While Wal-Mart declined to provide an exact figure, it said it now
works with "hundreds" of individual farmers, and this year, it
expects to source about $400 million in locally grown fruits and
vegetables from farmers across the United States.
"When we're buying local, there are less trucks on the road, less
miles that that produce is traveling and, therefore, less fuel,"
said Pam Kohn, Wal-Mart's general merchandise manager for
grocery.
Wal-Mart defines "local" as buying from farmers in a state and
selling the produce at stores in the same state. Over the summer
months, it said, locally sourced fruits and vegetables make up a
fifth of the produce available in Wal-Mart stores.
Grocery is a big business for the company, accounting for 41
percent of sales in its U.S. Wal-Mart stores for its fiscal year
ended January 31. As food prices rise, shoppers have been flocking
to its stores in search of cheaper groceries.
But soaring fuel costs mean the cost of transporting food to its
2,555 supercenters -- a full grocery store combined with a discount
store -- and 138 Neighborhood Market grocery stores is more
expensive, making it tougher to keep prices low.

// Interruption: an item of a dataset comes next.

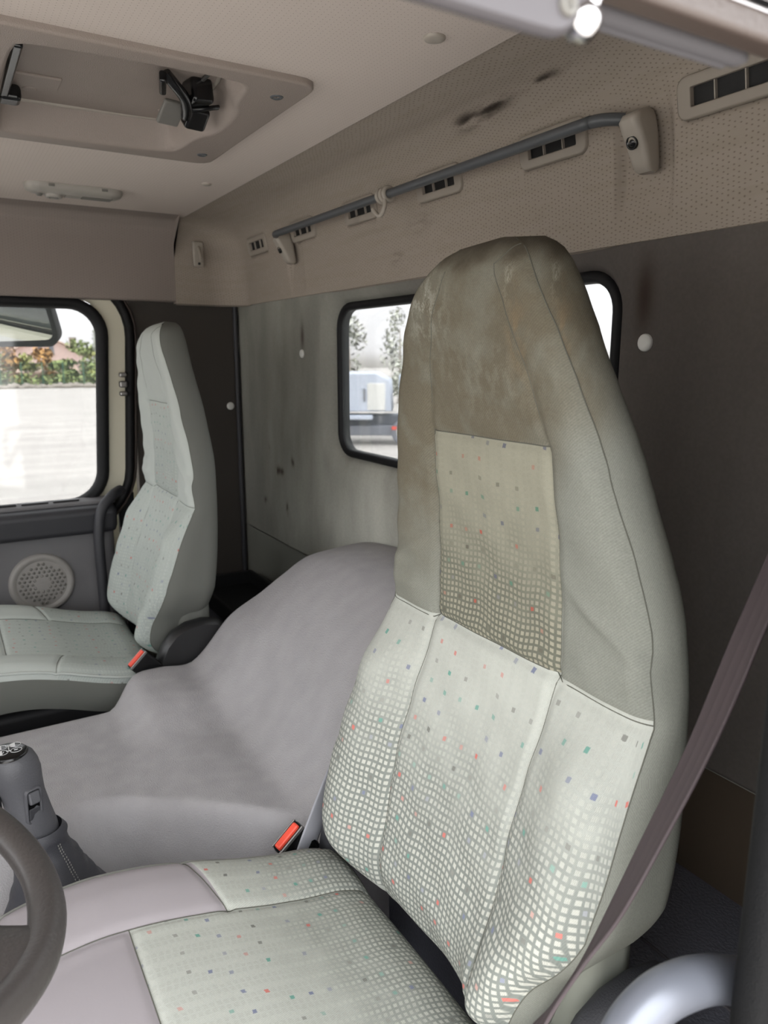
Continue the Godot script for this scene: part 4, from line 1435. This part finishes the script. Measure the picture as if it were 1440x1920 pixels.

While reporting first-quarter results in May, Wal-Mart said
transportation costs would remain a "potential headwind" for the
rest of the year, and the chief financial officer, Tom Schoewe,
said he was worried about the ongoing jump in fuel prices.
Wal-Mart said that in the United States, produce travels an average
1,500 miles from farms to consumers' homes, and it should be able
to save millions of "food miles" -- the distance food travels from
farm to plate -- through local sourcing, better packing of its
trucks and improved logistics.
In an example, Wal-Mart said that by sourcing peaches in 18 states
instead of just two, as it did before, it saves 672,000 food miles
and 112,000 gallons of diesel fuel -- or more than $1.4 million
dollars in transportation costs per season.
Kohn said while the organic food trend continues, customer demand
for local produce "is a very big trend, a very big trend."